「思想信条を理由とした格差」についてご紹介します。
所謂「東電訴訟」と言われる有名な判例ですが従業員の10名が、共産党員またはその支持者となったことを機に、「共産党員は信用が無い」等として、他の同期従業員と比べて、昇格や給与について著しく不利益な取り扱いを行いました。
これに対し10名の従業員は、均等な待遇だけでなく名誉も侵害されたとして、慰謝料300万円ずつに加え弁護士費用50万円と謝罪広告を求める民事訴訟を提起しました。
これは、明らかに裁量権の濫用だとわかりますね。
会社には裁量権があるとはいえ、限度が御座います。
ポイントは3つ
■ 事業目的の達成に必要
■ 公序に違反しない
■ 名誉を違法に侵害しない
本ケースでは、このどれにも違反しているので、従業員各150万円の慰謝料が認められました。
それともう一つ特徴的な事があります。
当該10名の従業員は、慰謝料以外に、本来あるべき給与との差額の損害賠償も求めていました。

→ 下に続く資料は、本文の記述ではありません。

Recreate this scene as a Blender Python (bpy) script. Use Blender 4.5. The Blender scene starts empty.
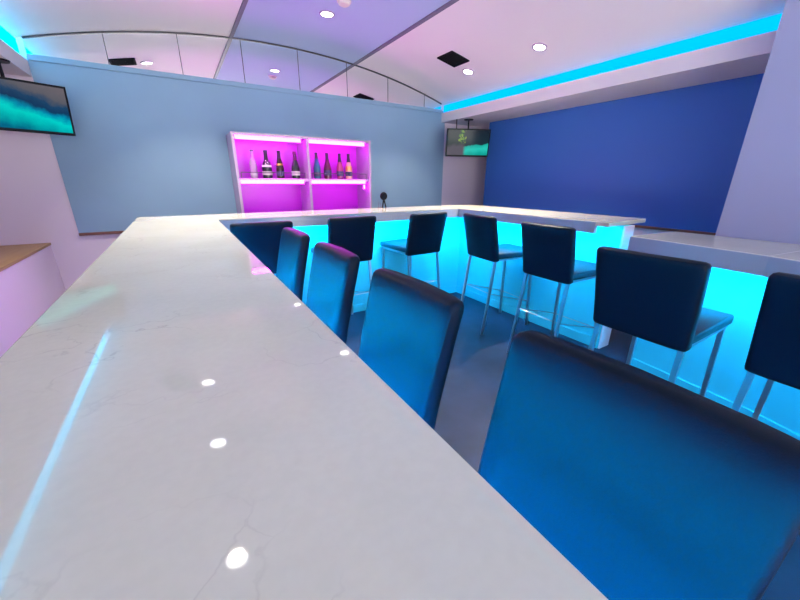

損害賠償を求める時の立証責任は、本来求める側にあります。
これを挙証責任と言うのですが、この「本来あるべき給与」を他の同期従業員と比べていくらだと算出するのは非常に困難ですよね。年功序列以外にも人事考課には様々な要素が御座います。
しかし、本判決では、会社の悪質性を考慮し、この立証責任を会社側に転換させました。
すなわち、この10名の従業員が、他の従業員と比べて職務遂行能力が劣っているということを「会社側が立証しなさい」という判断をしたのです。
当然、職務能力の差で悪い評価をつけていたのではないので出来るわけもなく、差額給与も損害として認められたのでした。
最近は、コロナ禍で予期せず様々な差別や偏向を押し付けられることもあるようですが、職場の裁量権という点では、上記3点がポイントだということは、改めて認識しておく必要がありそうですね。